Nos últimos três anos, o superávit primário sempre ultrapassou o alvo fixado oficialmente. Embora o assunto fosse raramente discutido em público, o ministro Antonio Palocci e seus principais auxiliares trabalharam sempre para alcançar, na prática, um resultado mais ambicioso que o fixado nas leis orçamentárias.

Sabiam que o superávit poderia ser maior e tentaram transformar essa convicção num programa de ajuste fiscal mais severo e mais eficiente. A tentativa não deu certo, porque foi rejeitada pelo presidente Luiz Inácio Lula da Silva.

Com as pressões cada vez mais fortes para aumento dos gastos, mesmo a meta relativamente modesta acertada para este ano, o excedente de 4,25% do PIB, já parece problemática.

As novas projeções indicam, entre outros desvios, um acréscimo de R$ 5,7 bilhões nas despesas da Previdência Social - efeito do aumento do salário mínimo. Esse aumento poderá ser compensado, em parte, pela economia resultante do recadastramento dos aposentados, mas essa estimativa não foi incluída nas novas contas, provavelmente por cautela. O déficit do Instituto Nacional do Seguro Social (INSS) foi reestimado de R$ 39,1 bilhões para R$ 44,7 bilhões.

As novas contas incluem, também, a reavaliação dos gastos com pessoa , encargos sociais, seguro-desemprego e repasses aos Estados para compensá-los pela desoneração de exportações determinada pela Lei Kandir.
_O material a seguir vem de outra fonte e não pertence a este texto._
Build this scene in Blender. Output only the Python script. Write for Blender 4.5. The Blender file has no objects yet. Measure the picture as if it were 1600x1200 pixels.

O Congresso já havia inflado a proposta orçamentária, ao rever a receita projetada. Essa é uma prática recorrente e a resposta habitual do Executivo é congelar parte das despesas para manter no rumo a execução orçamentária. Neste ano, preservar o curso será mais complicado, segundo o novo relatório bimestral do Tesouro.

Diante dos novos números, a Fazenda terá de administrar um corte de gastos de até R$ 22,4 bilhões, cerca de R$ 7 bilhões a mais do que se estimava necessário, anteriormente, para compensar os desvios.

A Comissão Mista de Orçamento do Congresso Nacional encerrou nessa quinta-feira a votação da proposta de lei orçamentária. O assunto deverá ser submetido ao plenário na primeira semana de abril. Se for aprovado sem maior demora, o Orçamento-Geral da União entrará em vigor com atraso pouco superior a três meses e já estará superado.

Ao mencionar o possível afrouxamento da política fiscal dos Estados, durante a campanha eleitoral, os autores do relatório foram provavelmente otimistas. As pressões para uso eleitoral das finanças federais também serão muito fortes. De fato, já começaram a manifestar-se e o novo ministro da Fazenda terá de mostrar muita firmeza para evitar que o Tesouro seja escancarado. Até agora, ele apenas se opôs à adoção de metas fiscais mais ambiciosas para este e para os próximos anos, afirmando que a atual política já é bastante austera. A partir de agora, terá de se empenhar numa batalha diária, no interior do governo e no contato com as bases políticas, para garantir que até a modesta meta de 4,25% de superávit primário seja alcançada.